PROBLEM DESCRIPTION →
From the first line of the data below through the line holding "0.0345), PS, 32)", output each line exactly and leave the pictures out.

PROVIDED MATERIAL →
──────

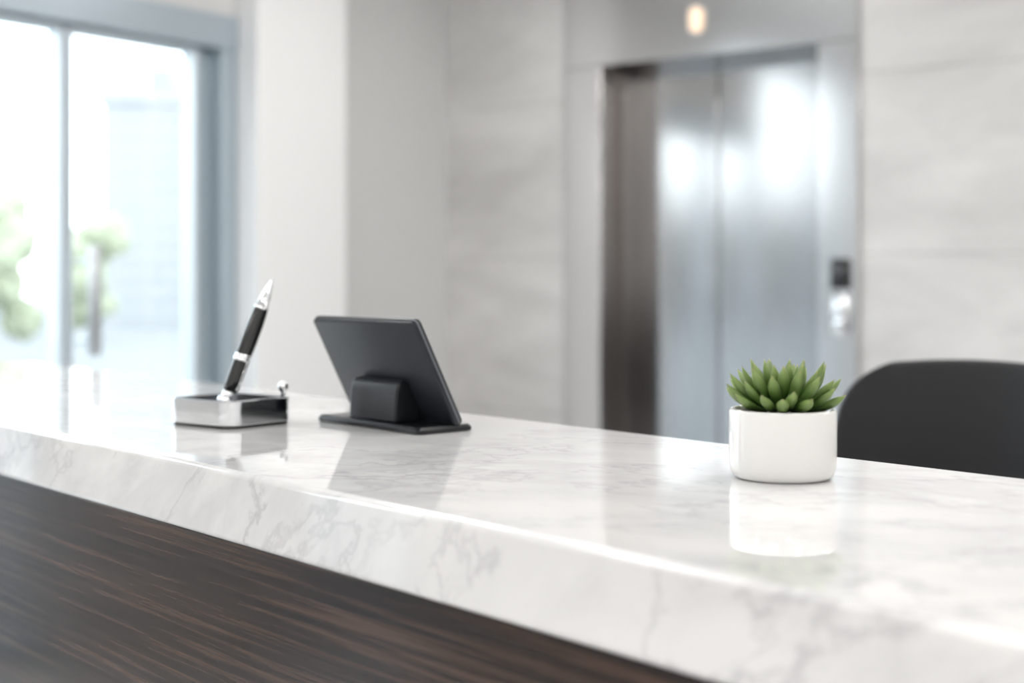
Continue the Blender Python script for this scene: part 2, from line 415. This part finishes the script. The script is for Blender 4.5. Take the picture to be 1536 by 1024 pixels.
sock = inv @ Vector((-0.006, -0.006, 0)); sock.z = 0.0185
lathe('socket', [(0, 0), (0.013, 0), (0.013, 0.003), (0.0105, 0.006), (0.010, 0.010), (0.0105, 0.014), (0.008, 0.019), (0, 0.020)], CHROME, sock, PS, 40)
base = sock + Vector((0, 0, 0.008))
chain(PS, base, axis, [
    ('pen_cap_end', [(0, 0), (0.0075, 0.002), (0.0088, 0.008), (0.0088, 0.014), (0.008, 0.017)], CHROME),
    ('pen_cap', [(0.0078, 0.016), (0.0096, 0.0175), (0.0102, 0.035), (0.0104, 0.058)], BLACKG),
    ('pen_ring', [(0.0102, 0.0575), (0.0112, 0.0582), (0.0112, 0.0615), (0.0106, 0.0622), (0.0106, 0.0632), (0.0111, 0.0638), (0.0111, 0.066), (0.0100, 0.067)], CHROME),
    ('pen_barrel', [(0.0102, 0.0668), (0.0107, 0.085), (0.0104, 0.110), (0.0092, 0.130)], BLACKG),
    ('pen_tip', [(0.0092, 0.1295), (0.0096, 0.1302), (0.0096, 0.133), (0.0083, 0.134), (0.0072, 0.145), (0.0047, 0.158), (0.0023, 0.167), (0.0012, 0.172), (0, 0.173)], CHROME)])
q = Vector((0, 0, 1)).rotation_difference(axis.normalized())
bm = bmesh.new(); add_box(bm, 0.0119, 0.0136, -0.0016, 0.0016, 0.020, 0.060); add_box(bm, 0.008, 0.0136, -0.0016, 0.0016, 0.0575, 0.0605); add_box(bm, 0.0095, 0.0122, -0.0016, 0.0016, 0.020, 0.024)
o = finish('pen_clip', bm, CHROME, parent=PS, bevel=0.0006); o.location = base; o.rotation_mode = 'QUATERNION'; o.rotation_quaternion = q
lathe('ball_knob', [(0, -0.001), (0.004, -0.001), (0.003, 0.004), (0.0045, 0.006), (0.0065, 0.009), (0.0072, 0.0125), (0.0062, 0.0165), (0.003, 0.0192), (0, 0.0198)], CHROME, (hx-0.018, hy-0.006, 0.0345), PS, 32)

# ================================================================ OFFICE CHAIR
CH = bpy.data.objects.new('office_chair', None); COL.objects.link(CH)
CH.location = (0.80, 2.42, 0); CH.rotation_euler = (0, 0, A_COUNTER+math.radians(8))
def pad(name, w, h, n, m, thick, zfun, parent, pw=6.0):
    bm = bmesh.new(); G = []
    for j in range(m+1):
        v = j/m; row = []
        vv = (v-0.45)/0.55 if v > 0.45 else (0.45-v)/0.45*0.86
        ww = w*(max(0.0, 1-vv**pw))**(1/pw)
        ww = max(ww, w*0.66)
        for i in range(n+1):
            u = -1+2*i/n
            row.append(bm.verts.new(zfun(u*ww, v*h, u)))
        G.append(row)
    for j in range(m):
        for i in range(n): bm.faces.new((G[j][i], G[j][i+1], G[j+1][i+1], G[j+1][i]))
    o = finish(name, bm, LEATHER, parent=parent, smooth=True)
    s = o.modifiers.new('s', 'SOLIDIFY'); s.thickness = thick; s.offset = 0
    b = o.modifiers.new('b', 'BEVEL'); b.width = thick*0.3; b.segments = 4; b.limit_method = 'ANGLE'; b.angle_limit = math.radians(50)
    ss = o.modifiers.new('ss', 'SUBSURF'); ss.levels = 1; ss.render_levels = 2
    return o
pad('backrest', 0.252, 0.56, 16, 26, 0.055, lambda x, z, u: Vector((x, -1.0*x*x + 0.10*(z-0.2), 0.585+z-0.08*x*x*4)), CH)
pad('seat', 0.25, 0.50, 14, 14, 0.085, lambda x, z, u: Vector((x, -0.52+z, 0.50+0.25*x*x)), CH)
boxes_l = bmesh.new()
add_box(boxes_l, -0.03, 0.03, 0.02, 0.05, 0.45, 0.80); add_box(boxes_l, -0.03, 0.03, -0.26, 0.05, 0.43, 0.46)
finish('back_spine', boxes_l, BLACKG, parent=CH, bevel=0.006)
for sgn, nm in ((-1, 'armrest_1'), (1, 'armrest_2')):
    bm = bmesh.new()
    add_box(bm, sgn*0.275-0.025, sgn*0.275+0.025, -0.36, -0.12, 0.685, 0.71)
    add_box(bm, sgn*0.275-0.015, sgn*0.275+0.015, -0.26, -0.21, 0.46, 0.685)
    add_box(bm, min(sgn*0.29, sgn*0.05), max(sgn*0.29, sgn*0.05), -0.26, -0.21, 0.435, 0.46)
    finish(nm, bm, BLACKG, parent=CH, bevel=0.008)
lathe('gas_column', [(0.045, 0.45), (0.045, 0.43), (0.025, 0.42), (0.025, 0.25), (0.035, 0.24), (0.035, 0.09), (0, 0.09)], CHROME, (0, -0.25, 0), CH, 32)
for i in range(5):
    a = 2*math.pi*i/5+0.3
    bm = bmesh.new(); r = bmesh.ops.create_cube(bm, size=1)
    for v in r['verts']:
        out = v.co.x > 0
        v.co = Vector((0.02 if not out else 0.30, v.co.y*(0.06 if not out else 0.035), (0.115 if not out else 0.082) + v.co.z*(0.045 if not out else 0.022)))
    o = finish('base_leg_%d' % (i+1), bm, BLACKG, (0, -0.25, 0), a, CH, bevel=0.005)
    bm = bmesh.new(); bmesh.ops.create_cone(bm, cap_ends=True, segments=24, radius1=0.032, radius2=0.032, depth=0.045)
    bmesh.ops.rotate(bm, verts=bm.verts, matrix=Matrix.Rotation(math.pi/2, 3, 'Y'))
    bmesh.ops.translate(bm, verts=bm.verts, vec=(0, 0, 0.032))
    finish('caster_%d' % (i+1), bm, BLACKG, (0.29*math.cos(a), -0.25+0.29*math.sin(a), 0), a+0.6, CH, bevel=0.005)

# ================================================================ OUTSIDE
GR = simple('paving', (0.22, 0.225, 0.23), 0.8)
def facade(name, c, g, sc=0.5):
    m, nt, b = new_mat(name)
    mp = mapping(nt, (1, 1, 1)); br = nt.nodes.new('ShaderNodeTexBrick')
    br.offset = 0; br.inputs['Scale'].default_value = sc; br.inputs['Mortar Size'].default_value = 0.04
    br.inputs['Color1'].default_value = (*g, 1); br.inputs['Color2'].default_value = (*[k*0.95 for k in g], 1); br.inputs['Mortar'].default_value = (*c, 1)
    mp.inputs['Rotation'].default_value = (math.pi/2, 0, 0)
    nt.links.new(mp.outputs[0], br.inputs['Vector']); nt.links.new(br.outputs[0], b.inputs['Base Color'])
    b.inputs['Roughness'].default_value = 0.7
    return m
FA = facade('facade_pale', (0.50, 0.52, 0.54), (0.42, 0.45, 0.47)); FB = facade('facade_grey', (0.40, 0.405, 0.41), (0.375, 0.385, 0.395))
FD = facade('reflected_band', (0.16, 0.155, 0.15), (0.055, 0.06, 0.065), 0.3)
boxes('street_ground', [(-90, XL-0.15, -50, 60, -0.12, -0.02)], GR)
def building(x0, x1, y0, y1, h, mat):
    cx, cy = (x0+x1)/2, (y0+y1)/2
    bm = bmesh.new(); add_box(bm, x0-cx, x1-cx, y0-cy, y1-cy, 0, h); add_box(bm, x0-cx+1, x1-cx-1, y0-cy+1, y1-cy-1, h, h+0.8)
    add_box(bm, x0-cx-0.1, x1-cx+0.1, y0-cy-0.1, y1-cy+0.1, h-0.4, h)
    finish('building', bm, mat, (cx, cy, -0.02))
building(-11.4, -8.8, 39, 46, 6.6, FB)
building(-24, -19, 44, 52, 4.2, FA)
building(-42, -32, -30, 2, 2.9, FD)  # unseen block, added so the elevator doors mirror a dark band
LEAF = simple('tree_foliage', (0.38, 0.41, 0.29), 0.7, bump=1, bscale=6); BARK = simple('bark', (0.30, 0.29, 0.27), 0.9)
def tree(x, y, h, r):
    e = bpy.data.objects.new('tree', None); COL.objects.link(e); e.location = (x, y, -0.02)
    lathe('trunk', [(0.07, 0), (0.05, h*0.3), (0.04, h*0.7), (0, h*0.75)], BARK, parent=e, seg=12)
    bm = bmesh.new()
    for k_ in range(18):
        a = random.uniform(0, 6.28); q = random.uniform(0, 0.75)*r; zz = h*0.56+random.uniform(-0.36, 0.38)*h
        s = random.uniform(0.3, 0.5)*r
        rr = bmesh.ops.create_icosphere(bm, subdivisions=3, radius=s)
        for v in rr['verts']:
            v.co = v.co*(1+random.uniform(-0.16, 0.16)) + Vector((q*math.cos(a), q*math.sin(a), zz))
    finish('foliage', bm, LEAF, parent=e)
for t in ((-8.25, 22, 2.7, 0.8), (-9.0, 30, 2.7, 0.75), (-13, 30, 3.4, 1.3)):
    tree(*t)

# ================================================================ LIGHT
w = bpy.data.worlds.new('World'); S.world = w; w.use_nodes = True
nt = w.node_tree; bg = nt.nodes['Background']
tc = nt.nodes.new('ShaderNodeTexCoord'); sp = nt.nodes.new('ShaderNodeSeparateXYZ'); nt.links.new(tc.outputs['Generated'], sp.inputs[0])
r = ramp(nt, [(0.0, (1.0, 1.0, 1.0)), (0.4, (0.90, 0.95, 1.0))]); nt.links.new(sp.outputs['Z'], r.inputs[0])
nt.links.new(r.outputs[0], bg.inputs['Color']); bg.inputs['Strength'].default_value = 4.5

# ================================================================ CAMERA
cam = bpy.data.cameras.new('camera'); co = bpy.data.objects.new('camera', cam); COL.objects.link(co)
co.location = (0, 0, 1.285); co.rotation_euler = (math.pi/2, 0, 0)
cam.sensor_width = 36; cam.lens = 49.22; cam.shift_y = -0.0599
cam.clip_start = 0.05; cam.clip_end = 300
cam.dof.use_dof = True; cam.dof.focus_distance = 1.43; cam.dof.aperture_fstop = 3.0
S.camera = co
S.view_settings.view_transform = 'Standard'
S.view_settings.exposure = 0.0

──────

RESULT OF THE TASK →
Continue the Blender Python script for this scene: part 2, from line 415. This part finishes the script. The script is for Blender 4.5. Take the picture to be 1536 by 1024 pixels.
sock = inv @ Vector((-0.006, -0.006, 0)); sock.z = 0.0185
lathe('socket', [(0, 0), (0.013, 0), (0.013, 0.003), (0.0105, 0.006), (0.010, 0.010), (0.0105, 0.014), (0.008, 0.019), (0, 0.020)], CHROME, sock, PS, 40)
base = sock + Vector((0, 0, 0.008))
chain(PS, base, axis, [
    ('pen_cap_end', [(0, 0), (0.0075, 0.002), (0.0088, 0.008), (0.0088, 0.014), (0.008, 0.017)], CHROME),
    ('pen_cap', [(0.0078, 0.016), (0.0096, 0.0175), (0.0102, 0.035), (0.0104, 0.058)], BLACKG),
    ('pen_ring', [(0.0102, 0.0575), (0.0112, 0.0582), (0.0112, 0.0615), (0.0106, 0.0622), (0.0106, 0.0632), (0.0111, 0.0638), (0.0111, 0.066), (0.0100, 0.067)], CHROME),
    ('pen_barrel', [(0.0102, 0.0668), (0.0107, 0.085), (0.0104, 0.110), (0.0092, 0.130)], BLACKG),
    ('pen_tip', [(0.0092, 0.1295), (0.0096, 0.1302), (0.0096, 0.133), (0.0083, 0.134), (0.0072, 0.145), (0.0047, 0.158), (0.0023, 0.167), (0.0012, 0.172), (0, 0.173)], CHROME)])
q = Vector((0, 0, 1)).rotation_difference(axis.normalized())
bm = bmesh.new(); add_box(bm, 0.0119, 0.0136, -0.0016, 0.0016, 0.020, 0.060); add_box(bm, 0.008, 0.0136, -0.0016, 0.0016, 0.0575, 0.0605); add_box(bm, 0.0095, 0.0122, -0.0016, 0.0016, 0.020, 0.024)
o = finish('pen_clip', bm, CHROME, parent=PS, bevel=0.0006); o.location = base; o.rotation_mode = 'QUATERNION'; o.rotation_quaternion = q
lathe('ball_knob', [(0, -0.001), (0.004, -0.001), (0.003, 0.004), (0.0045, 0.006), (0.0065, 0.009), (0.0072, 0.0125), (0.0062, 0.0165), (0.003, 0.0192), (0, 0.0198)], CHROME, (hx-0.018, hy-0.006, 0.0345), PS, 32)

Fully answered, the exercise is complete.